Wednesday, November 21, 2007

The Democrats on National Security

Joe Klein, in his column over at Time, starts out illustrating Democratic folly on national security, but then drops the ball:

Senator Christopher Dodd had a nice moment in the Democrats' Las Vegas presidential debate. Wolf Blitzer had crashed through Bill Richardson's blowsy, high-minded disquisition on the need to observe human rights in Pakistan, with the question, "What you're saying, Governor, is that human rights, at times, are more important than American national security?" Richardson seemed to gulp: Was I saying that? What do I do now? Uh, can't pull a Hillary. And so, very deer in headlights, he said, "Yes." This gave Blitzer license to ask each candidate the same question. Barack Obama wandered around in it. "The concepts are not contradictory ... they are complementary." True — but foolishly fuzzy. It was Dodd's turn next, and he said without hesitation, "Obviously, national security, keeping the country safe." He was quickly seconded by Clinton: "I agree with that completely."
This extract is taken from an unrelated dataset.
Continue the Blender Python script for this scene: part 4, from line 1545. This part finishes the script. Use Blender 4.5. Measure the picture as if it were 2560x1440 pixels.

But the damage had been done. The next day, I suffered through Rush Limbaugh lambasting the dopey Dems, who actually — can you believe this, friends? — put the rights of terrorists above the nation's security! That was ridiculous. All Richardson and Obama were saying was that support for human rights was an essential component of U.S. foreign policy. They are joined in this belief by George W. Bush, whose naive support for democracy in countries that aren't ready for it has destabilized the Middle East. Sadly, that sort of complicating detail isn't very useful in presidential campaigns. If Richardson or, more likely, Obama wins the nomination, the Republicans will have a ready-made "Human Rights for Terrorists" spot.

Dodd and Clinton were right on the merits and astute on the politics. If the Democrats want to win in 2008, they can't be mealymouthed on issues of national security. That doesn't mean they need to be witlessly hawkish. It doesn't mean they have to join the neoconservative frenzy for war with Iran. It means they have to make the arguments against folly with clarity, toughness and a heavy dose of Realpolitik. It means they will have to convince the public that they will be more effective and realistic overseas than the Republicans have been. No more "Freedom Agendas." No more quagmires. A renewed emphasis on cleaning out al-Qaeda, even if it means special operations against the terrorist camps in Pakistan (as Obama has suggested). It also means that in each and every debate, the Dems should acknowledge the progress being made in Iraq and ask the question, So why can't we start bringing home the troops now?
Get the troops out now? Klein needs to bone-up on post-conflict stability operations. Expert opinion suggests that the U.S. will need to keep 80 to 100 thousand troops in Iraq for the transition to local control (with the U.S. finally keeping residual troop contingents in-country for security and anti-terror operations).

No, what the Democrats need is another Harry Truman, a president who understands America's responsibility in the world and who's not afraid to deploy the nation's hard power to achieve its ends.